Australia's High Court unanimously rules Block Earner's crypto yield product required a financial license

Source Cryptopolitan

Australia’s corporate regulator, the Australian Securities and Investments Commission (ASIC), tasted victory in its legal challenge of a now-discontinued Block Earner fixed-yield crypto product when the High Court submitted a 7-0 ruling in its favor today, June 17. 

The court’s unanimous decision means that Block Earner is now being considered for running a financial product under the Corporations Act without the appropriate Australian financial services license.

Today’s High Court ruling overturns an April 2025 Federal Court ruling that exonerated Block Earner. It also caps off a four-year legal battle that observers expect to set a precedent for digital asset products regulation in the country down under.

Why did the ASIC sue Block Earner? 

Block Earner, the trading name of Web3 Ventures Pty Ltd, first landed on the ASIC’s radar because of the Earner product it offered customers between March and November 2022. 

How it worked at the time was that Block Earner would generate income from customers’ Australian dollars (AUD) or crypto deposits by lending the crypto to third parties, paying out fixed-yield returns, according to court documents and ASIC’s media release.

By the time ASIC filed civil penalty proceedings in November 2022, Block Earner had actually stopped offering the product. Still, the regulator argued that customers were left exposed because the firm never had the Australian Financial Services Licence (AFSL) to offer that product. 

ASIC and Block Earner’s four years of legal drama 

The case has taken a winding path. A Federal Court judge initially agreed with ASIC in February 2024, finding Block Earner had breached licensing requirements. But in a separate decision four months later, the same court relieved the company of any penalty obligation.

Block Earner cross-appealed on the licensing question itself, and in April 2025, the Full Federal Court sided with the company, finding that Earner was not a financial product. That court placed heavy emphasis on the literal wording of Block Earner’s terms of use, which stated that loaned crypto would not be used to generate a benefit for users, according to an analysis by law firm K&L Gates.

ASIC then sought special leave to take the fight to Australia’s highest court. The High Court granted that request in September 2025, with hearings taking place in Canberra on 12 March 2026.

What did the High Court decide in ASIC vs. Block Earner case?

All seven justices found that Earner qualified as a facility through which investors made a financial investment.

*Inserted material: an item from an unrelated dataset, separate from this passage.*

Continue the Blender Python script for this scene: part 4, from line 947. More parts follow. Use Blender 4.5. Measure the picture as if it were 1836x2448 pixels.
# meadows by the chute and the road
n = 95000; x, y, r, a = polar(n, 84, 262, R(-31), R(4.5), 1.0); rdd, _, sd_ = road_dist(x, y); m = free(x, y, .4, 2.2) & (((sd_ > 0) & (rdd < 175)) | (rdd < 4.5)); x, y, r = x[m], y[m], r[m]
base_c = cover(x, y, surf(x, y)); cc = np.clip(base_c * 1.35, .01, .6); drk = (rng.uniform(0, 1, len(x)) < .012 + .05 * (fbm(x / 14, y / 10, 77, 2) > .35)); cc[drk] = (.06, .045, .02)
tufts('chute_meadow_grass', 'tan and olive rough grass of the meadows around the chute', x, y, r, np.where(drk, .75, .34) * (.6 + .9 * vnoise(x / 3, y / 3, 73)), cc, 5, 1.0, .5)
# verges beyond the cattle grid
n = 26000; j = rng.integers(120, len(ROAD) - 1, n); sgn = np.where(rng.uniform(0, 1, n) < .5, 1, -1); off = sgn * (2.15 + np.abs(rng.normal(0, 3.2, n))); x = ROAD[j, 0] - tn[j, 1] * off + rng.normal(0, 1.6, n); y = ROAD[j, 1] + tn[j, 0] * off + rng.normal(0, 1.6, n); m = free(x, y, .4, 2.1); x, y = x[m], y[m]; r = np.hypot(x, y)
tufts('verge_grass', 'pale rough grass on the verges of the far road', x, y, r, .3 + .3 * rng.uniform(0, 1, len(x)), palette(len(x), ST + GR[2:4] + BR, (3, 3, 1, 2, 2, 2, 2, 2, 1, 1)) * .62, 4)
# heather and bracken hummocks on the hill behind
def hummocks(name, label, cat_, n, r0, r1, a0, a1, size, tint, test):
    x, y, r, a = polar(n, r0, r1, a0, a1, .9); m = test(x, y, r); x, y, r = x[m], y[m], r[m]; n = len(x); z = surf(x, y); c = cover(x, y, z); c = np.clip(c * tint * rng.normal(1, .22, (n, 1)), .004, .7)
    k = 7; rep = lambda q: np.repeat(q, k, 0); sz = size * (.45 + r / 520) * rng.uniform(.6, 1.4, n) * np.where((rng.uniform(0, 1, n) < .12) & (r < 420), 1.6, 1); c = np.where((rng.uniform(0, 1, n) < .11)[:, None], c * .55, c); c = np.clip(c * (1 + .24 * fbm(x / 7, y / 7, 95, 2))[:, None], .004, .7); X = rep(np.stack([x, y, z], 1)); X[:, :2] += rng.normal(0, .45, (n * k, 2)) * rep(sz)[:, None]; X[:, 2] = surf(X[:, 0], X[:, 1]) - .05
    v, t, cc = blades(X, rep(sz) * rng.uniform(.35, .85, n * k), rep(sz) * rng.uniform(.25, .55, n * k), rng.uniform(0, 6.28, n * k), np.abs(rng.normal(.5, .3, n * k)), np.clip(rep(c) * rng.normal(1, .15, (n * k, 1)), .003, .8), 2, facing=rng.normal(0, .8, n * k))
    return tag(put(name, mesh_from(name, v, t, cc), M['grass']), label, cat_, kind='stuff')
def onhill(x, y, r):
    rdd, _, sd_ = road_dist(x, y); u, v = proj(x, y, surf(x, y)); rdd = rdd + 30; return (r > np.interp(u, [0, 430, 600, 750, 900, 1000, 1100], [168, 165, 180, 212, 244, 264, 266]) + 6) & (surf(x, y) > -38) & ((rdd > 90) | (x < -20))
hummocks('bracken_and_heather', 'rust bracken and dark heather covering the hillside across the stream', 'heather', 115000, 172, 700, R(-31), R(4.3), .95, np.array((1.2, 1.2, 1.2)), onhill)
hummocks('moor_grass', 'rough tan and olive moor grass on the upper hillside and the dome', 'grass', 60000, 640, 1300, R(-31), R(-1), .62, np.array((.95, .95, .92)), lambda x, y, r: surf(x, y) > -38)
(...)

The court said it was enough that customer funds were used, or intended to be used, to produce returns for both the customer and the issuer. 

Arguing otherwise “would ignore the commercial reality of any such financial investment,” according to the judgment.

The justices also accepted ASIC’s argument that Earner functioned as a derivative because customer payouts shifted based on crypto asset values and exchange rate movements, according to ASIC’s media release.

ASIC Chair Sarah Court said the ruling “clarifies when products that provide a return fall within the existing financial services regulatory regime.” She added that firms offering products involving returns or asset conversion “must carefully consider whether their offerings are financial products” and obtain proper licensing before distributing them.

The High Court stressed that the Corporations Act’s definition of a financial product was written to be broad and technology-neutral, meaning it can capture novel product types without legislative amendments, according to the ASIC statement.

How is Block Earner reacting to the High Court ruling?

Block Earner CEO and co-founder Charlie Karaboga acknowledged the ruling but pushed back on the broader approach. He said legal clarity for digital assets “should come through proper legislative reform, not retrospective litigation.” 

Karaboga pointed out that the case involved a product the company voluntarily shut down in 2022 and that no finding of customer loss, dishonesty, or misconduct was made. 

He called it “unfortunate that such significant questions about the application of financial services law to digital assets have had to be tested through enforcement against a small, innovative Australian startup.” 

In an ironic twist, ASIC granted Block Earner an Australian Credit Licence in May 2026, weeks before the High Court decision came down. That license made it the first crypto platform in Australia authorized to offer regulated lending products under its own credit license.

What penalty will Block Eaner face now? 

The penalty question remains unresolved. A June 2024 Federal Court decision that relieved Block Earner of penalty liability is still under appeal by ASIC. That matter now returns to the Full Federal Court for determination.

Separately, Australia’s Parliament passed the Corporations Amendment (Digital Assets Framework) Act in April 2026, establishing new rules for asset platforms and tokenized custody platforms.